- **What you have to do**:
Repeat the listing below word for word, stopping after the line that contains "COL = SC.collection".

=== Dataset section ===

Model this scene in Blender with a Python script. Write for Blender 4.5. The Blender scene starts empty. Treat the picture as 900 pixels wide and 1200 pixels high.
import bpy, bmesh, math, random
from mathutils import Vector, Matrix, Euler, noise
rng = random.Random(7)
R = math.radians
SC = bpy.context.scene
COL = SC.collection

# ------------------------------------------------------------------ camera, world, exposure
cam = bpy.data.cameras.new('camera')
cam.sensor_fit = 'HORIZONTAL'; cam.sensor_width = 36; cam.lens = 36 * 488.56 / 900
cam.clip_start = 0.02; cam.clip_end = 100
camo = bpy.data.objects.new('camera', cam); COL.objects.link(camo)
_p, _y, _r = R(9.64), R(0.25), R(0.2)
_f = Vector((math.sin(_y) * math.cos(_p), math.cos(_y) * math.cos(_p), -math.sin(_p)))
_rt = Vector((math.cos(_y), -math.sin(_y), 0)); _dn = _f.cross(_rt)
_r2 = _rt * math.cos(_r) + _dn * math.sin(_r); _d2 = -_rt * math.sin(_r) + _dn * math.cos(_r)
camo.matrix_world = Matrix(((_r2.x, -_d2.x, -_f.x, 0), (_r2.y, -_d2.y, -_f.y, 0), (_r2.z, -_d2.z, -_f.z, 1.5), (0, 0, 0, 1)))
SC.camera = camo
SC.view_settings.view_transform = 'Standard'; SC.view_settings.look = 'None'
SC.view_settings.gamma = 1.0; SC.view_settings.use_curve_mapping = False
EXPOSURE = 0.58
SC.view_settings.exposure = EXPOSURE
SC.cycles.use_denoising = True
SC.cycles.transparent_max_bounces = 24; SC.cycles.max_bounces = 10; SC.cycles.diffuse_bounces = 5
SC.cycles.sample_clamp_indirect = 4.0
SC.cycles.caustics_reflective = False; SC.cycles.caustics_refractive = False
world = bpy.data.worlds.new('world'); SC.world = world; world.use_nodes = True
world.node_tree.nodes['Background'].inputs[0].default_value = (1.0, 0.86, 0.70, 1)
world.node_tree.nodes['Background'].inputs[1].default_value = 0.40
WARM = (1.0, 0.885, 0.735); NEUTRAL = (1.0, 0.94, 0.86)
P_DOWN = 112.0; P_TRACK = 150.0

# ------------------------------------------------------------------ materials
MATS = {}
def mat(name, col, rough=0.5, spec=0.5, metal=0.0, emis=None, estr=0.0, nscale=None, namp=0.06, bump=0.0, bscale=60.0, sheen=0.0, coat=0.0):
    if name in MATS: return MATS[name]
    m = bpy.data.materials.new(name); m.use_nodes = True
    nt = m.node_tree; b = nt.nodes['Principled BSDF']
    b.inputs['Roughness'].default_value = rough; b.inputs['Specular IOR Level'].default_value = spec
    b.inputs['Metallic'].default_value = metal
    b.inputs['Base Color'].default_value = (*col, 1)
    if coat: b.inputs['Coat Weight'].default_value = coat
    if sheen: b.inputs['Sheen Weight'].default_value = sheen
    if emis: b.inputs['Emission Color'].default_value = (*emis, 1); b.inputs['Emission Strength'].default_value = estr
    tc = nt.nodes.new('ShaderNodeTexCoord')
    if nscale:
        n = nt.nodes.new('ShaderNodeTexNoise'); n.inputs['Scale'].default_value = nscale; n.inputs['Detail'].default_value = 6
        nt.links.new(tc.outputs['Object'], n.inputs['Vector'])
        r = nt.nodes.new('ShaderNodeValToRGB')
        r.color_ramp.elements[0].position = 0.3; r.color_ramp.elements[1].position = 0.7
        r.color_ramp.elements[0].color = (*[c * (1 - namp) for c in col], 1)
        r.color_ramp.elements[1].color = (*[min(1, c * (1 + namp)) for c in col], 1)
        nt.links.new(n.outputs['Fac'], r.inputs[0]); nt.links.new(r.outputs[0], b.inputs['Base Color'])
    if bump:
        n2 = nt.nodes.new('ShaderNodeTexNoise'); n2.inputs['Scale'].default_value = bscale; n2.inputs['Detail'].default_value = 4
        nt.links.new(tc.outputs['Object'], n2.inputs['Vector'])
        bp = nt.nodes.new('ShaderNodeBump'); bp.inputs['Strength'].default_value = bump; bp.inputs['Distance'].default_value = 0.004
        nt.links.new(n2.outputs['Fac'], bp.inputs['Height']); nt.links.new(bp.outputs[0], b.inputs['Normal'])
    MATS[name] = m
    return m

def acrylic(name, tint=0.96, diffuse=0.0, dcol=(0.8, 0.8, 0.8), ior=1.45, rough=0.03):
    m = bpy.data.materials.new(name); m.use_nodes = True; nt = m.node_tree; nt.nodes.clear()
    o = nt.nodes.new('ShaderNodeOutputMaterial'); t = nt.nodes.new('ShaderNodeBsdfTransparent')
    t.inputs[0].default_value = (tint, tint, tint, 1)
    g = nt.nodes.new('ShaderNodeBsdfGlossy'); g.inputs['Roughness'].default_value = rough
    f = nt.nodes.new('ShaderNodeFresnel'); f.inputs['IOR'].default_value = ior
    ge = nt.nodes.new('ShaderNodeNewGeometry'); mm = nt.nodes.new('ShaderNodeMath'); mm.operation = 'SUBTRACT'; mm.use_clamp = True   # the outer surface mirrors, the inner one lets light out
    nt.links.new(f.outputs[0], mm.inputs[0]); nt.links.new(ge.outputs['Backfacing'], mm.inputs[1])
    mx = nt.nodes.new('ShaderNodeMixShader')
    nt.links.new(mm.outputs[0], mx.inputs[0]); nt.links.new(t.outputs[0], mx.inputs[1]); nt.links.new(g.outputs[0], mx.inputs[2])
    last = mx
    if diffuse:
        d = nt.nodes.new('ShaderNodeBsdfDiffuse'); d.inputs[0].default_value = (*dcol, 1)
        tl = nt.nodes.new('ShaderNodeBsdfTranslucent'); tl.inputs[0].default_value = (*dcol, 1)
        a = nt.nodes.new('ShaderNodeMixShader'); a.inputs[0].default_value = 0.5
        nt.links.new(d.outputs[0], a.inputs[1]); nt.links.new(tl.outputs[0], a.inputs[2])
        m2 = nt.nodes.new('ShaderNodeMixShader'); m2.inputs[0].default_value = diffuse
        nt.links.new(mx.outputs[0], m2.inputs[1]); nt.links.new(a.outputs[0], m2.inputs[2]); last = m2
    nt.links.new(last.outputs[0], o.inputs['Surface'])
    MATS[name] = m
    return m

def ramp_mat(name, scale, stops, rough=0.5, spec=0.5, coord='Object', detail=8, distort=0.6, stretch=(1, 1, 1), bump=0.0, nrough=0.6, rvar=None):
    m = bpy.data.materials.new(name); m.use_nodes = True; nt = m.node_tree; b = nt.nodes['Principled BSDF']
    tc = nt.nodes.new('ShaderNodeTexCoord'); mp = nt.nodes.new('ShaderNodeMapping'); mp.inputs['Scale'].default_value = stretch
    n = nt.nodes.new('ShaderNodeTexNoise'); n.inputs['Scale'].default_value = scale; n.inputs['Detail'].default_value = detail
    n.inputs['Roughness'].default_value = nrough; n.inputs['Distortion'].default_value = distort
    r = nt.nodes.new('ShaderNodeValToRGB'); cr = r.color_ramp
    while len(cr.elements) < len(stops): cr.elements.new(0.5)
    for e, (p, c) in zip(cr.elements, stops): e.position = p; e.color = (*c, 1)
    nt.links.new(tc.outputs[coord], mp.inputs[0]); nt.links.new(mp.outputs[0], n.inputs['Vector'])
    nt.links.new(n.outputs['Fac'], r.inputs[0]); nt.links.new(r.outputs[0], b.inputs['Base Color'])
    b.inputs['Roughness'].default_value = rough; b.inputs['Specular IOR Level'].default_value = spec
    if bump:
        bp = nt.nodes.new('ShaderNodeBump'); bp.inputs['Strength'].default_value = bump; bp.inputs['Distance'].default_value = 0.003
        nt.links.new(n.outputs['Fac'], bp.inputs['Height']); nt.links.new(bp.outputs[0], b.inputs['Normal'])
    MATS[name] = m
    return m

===

- **Response**:
Model this scene in Blender with a Python script. Write for Blender 4.5. The Blender scene starts empty. Treat the picture as 900 pixels wide and 1200 pixels high.
import bpy, bmesh, math, random
from mathutils import Vector, Matrix, Euler, noise
rng = random.Random(7)
R = math.radians
SC = bpy.context.scene
COL = SC.collection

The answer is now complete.